Synergistic enhancement of the mechanical properties of polyurethane ionogel by halometallate ionic liquid-induced phase separation and hydrogen bond cross-linking

Ionogels, an emerging and rapidly developing type of soft material, are widely employed in flexible electronic devices. However, the solvation effect induced by ionic liquids (ILs) causes increased fracture strain and reduced fracture strength in polymer matrices, and balancing this trade-off remains challenging. In this work, halometallate ILs were dispersed in a poly(urethane-urea) (PUU-AD) network using a swelling strategy to prepare high-strength (37.65 MPa) and high-toughness (153.30 MJ m^-3) PUU-AD ionogels (PUU-AD/IL), with 67.6% and 76.2% higher strength and toughness than the pure PUU-AD elastomer, respectively.
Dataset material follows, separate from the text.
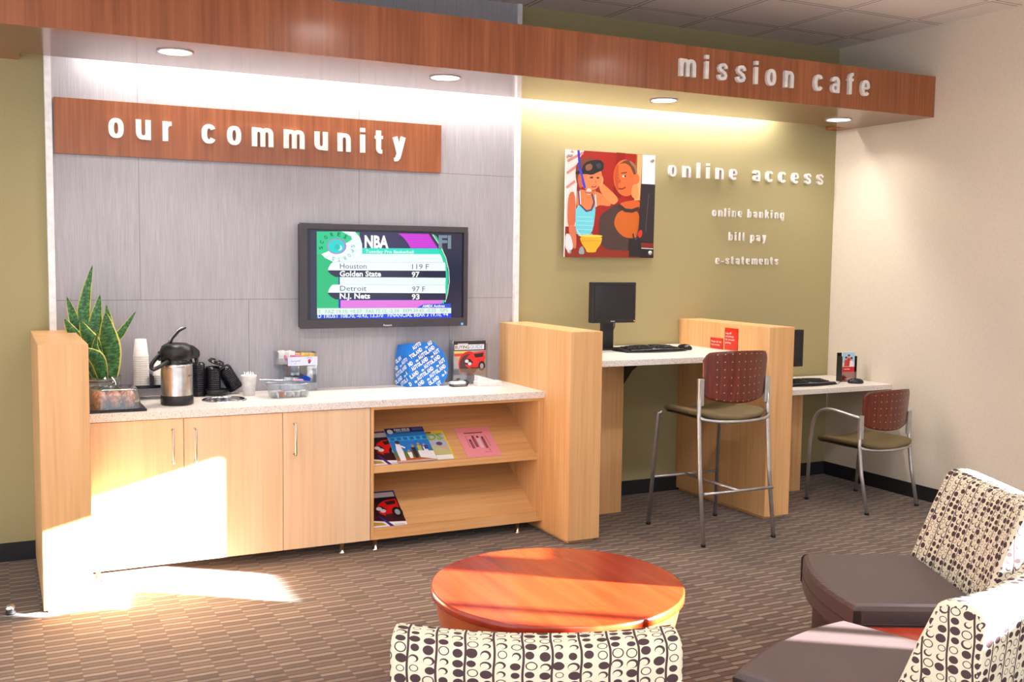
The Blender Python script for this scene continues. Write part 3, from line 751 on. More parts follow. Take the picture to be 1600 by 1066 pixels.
# ------------------------------------------------------------------ photo print on stand-offs
PX0, PX1, PZ0, PZ1, PY = 3.14, 3.848, 1.676, 2.386, -0.05
t = thing('photo_print', 'square photo print of a girl in a diving mask and a man on stand-offs', 'picture', ((PX0+PX1)/2, 0, 2.03))
part('panel', MB().box(PX0, PX1, PY, PY+0.014, PZ0, PZ1), m_white, t, True)
mp = quad_map([(30, 45), (825, 97), (812, 1018), (20, 1015)], PX1-PX0, PZ1-PZ0)
g = G(mp, 0.0001)
g.poly([(30, 45), (825, 97), (812, 1018), (20, 1015)], (160, 28, 20))
g.poly([(30, 45), (190, 58), (140, 140), (125, 400), (115, 740), (22, 740)], (242, 226, 224))
for (a, b_) in (((40, 150), (180, 75)), ((35, 260), (130, 190)), ((32, 390), (110, 330)), ((30, 120), (90, 60))): g.stroke([a, b_], 0.018, (222, 140, 130))
g.poly([(655, 88), (712, 92), (690, 500), (640, 500)], (216, 176, 120)); g.stroke([(660, 90), (652, 480)], 0.01, (150, 90, 40))
g.poly([(712, 92), (825, 97), (822, 358), (705, 352)], (244, 244, 248))
g.poly([(480, 70), (560, 78), (520, 480), (450, 470)], (140, 20, 16))
# man
g.sm = 2
g.poly([(385, 600), (500, 520), (560, 600), (690, 560), (700, 830), (650, 960), (350, 950), (320, 760), (335, 640)], (72, 52, 50))
g.poly([(500, 590), (690, 575), (690, 840), (560, 840), (490, 780), (455, 700)], (198, 98, 30))
g.poly([(510, 520), (690, 490), (690, 590), (600, 600), (520, 570)], (206, 96, 40)); g.stroke([(500, 545), (560, 590), (620, 596), (685, 572)], 0.026, (60, 42, 44))
g.ell(560, 300, 108, 165, (212, 104, 52), 32, rot=-4); g.poly([(500, 180), (560, 138), (620, 150), (650, 200), (655, 290), (630, 260), (600, 190), (550, 165)], (110, 60, 40))
g.poly([(590, 140), (640, 170), (668, 240), (655, 290), (640, 210), (600, 165)], (150, 110, 90)); g.ell(658, 308, 26, 46, (226, 110, 60), 18); g.poly([(620, 360), (672, 350), (680, 500), (610, 470)], (232, 150, 90))
g.ell(485, 300, 14, 9, (50, 30, 26)); g.ell(548, 285, 18, 10, (240, 220, 200)); g.ell(556, 284, 9, 9, (50, 30, 26)); g.stroke([(462, 282), (500, 272)], 0.007, (90, 44, 30)); g.stroke([(520, 258), (572, 250)], 0.007, (90, 44, 30))
g.poly([(505, 290), (522, 340), (500, 352), (488, 345)], (190, 84, 42)); g.stroke([(500, 396), (530, 400), (560, 384)], 0.009, (130, 40, 30))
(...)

The enhanced mechanical properties of the PUU-AD/IL ionogels were attributed to the polymer-rich phase for dissipating energy effectively and the IL-rich phase for maintaining the network integrity during deformation. Meanwhile, the complex anions ([Zn_xBr_y]^-) in halometallate ILs formed hydrogen bond cross-linking via C-H⋯Br and N-H⋯Br interactions, optimizing the distribution of hard domains in the polymer-rich phase and forming a more densely packed physical cross-linked network, thereby enhancing the overall structural stability. Furthermore, the PU ionogel sensors demonstrated a wide response range (maximum strain: 780%; maximum pressure: 1500 kPa) and rapid response/recovery time (177/236 ms), enabling real-time monitoring of human movement. This study provides a strategy for resolving the contradiction between stress and strain in PU ionogels.